- Task objective -
The lines below are to be quoted exactly, from the first through the one that contains "random.seed(7)".

- Data lines -
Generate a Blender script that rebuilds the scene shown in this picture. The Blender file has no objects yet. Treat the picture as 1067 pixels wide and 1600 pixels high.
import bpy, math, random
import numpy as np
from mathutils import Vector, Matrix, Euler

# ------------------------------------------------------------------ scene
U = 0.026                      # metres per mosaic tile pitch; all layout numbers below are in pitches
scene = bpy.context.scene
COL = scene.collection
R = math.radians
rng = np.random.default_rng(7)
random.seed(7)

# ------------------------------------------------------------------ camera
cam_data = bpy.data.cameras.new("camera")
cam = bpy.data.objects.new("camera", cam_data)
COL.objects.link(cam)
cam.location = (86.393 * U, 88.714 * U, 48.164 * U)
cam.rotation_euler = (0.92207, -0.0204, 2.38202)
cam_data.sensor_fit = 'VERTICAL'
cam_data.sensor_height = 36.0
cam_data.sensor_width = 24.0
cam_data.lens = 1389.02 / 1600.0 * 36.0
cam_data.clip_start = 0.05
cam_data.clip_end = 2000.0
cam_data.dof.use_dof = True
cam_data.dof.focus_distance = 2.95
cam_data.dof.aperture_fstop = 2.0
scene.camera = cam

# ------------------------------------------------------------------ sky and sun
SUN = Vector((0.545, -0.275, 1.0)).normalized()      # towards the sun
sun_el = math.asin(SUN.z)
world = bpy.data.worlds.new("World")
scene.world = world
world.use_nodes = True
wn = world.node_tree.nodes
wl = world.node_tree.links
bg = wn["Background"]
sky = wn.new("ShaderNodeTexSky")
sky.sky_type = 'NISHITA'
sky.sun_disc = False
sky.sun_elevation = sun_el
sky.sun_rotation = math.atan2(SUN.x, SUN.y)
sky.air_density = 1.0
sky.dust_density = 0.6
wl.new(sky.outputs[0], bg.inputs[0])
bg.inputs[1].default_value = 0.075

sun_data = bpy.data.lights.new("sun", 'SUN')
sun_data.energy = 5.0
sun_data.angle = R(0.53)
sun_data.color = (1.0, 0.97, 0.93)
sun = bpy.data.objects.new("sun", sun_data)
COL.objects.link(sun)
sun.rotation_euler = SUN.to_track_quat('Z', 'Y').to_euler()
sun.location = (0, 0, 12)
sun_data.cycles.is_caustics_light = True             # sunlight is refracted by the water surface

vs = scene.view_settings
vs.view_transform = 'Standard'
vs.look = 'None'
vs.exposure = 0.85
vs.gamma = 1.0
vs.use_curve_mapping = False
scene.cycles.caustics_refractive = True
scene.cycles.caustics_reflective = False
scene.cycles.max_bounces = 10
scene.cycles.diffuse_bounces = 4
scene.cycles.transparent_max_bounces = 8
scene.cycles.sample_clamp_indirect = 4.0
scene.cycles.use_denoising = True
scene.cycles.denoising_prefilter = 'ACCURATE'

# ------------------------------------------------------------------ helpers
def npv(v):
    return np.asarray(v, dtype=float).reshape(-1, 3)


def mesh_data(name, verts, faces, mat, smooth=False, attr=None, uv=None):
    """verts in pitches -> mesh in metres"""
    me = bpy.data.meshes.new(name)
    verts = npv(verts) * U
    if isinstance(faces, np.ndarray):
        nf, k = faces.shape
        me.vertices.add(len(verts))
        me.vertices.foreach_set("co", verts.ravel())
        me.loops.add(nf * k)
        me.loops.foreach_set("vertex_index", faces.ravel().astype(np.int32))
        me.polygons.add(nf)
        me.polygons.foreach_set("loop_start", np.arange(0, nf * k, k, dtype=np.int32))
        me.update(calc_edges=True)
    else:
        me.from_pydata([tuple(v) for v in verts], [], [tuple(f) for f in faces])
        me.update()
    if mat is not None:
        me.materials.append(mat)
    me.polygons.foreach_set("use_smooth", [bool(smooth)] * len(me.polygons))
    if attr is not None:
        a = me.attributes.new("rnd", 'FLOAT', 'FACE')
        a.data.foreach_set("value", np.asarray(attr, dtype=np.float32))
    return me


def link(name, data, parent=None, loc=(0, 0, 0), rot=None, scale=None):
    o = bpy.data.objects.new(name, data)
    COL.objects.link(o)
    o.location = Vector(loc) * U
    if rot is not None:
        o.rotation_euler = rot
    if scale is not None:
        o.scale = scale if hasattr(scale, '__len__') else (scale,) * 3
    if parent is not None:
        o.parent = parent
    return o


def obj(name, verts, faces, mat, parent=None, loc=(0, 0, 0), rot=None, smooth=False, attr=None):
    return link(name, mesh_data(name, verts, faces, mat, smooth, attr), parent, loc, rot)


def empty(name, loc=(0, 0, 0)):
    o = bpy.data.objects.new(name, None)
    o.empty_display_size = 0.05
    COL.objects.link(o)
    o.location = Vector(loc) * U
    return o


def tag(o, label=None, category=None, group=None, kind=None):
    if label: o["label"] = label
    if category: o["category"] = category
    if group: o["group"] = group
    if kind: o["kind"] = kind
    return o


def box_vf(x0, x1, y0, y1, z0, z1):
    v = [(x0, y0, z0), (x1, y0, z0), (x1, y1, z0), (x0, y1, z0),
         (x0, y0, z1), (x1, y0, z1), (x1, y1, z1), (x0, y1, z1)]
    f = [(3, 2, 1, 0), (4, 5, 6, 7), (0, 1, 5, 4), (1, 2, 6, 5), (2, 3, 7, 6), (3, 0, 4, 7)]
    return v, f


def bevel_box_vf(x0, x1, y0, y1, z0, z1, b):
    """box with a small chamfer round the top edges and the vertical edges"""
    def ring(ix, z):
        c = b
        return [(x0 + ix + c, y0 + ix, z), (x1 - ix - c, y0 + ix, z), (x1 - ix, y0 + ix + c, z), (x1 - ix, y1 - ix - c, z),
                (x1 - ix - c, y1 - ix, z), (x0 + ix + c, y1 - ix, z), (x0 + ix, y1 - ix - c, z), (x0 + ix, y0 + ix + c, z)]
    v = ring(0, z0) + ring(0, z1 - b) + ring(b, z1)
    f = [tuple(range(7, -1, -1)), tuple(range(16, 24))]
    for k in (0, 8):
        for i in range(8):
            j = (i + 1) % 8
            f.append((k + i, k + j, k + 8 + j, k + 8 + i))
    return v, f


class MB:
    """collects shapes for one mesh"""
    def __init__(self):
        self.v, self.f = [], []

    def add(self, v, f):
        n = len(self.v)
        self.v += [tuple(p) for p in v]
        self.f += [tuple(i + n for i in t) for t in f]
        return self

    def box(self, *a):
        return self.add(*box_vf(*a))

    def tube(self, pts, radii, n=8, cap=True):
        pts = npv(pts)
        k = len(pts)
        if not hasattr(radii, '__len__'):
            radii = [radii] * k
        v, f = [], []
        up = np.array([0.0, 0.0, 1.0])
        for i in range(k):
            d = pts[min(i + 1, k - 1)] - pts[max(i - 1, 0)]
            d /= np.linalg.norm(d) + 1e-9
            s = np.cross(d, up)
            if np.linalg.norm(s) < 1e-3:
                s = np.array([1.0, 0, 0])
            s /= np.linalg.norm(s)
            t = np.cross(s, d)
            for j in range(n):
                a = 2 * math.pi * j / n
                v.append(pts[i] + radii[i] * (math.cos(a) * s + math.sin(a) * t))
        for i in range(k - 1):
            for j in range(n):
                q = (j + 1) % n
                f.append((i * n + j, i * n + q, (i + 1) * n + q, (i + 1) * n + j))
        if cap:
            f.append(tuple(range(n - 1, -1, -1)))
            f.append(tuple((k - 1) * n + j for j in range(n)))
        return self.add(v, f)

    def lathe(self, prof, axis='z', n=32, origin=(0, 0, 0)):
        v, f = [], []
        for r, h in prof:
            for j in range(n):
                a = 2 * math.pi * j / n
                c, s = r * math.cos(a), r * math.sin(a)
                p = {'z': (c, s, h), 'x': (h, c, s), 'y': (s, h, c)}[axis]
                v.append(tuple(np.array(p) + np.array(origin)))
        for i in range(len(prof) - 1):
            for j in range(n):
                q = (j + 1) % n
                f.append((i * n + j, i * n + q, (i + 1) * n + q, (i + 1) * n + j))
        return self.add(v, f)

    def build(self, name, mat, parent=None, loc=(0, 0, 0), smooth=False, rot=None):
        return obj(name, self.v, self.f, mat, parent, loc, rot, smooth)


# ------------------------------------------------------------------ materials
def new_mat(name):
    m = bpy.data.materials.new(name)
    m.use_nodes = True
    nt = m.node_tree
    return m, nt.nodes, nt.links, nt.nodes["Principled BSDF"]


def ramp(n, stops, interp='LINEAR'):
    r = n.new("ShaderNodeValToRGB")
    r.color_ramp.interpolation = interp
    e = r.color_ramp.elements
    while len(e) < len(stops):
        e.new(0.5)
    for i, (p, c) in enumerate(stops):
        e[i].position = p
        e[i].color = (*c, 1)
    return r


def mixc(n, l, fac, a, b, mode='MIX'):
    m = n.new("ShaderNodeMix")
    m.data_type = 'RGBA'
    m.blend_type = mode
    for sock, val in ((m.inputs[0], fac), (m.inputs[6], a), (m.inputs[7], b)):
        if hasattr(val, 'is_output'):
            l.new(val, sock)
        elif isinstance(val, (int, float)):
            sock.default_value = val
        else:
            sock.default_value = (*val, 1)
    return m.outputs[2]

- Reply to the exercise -
Generate a Blender script that rebuilds the scene shown in this picture. The Blender file has no objects yet. Treat the picture as 1067 pixels wide and 1600 pixels high.
import bpy, math, random
import numpy as np
from mathutils import Vector, Matrix, Euler

# ------------------------------------------------------------------ scene
U = 0.026                      # metres per mosaic tile pitch; all layout numbers below are in pitches
scene = bpy.context.scene
COL = scene.collection
R = math.radians
rng = np.random.default_rng(7)
random.seed(7)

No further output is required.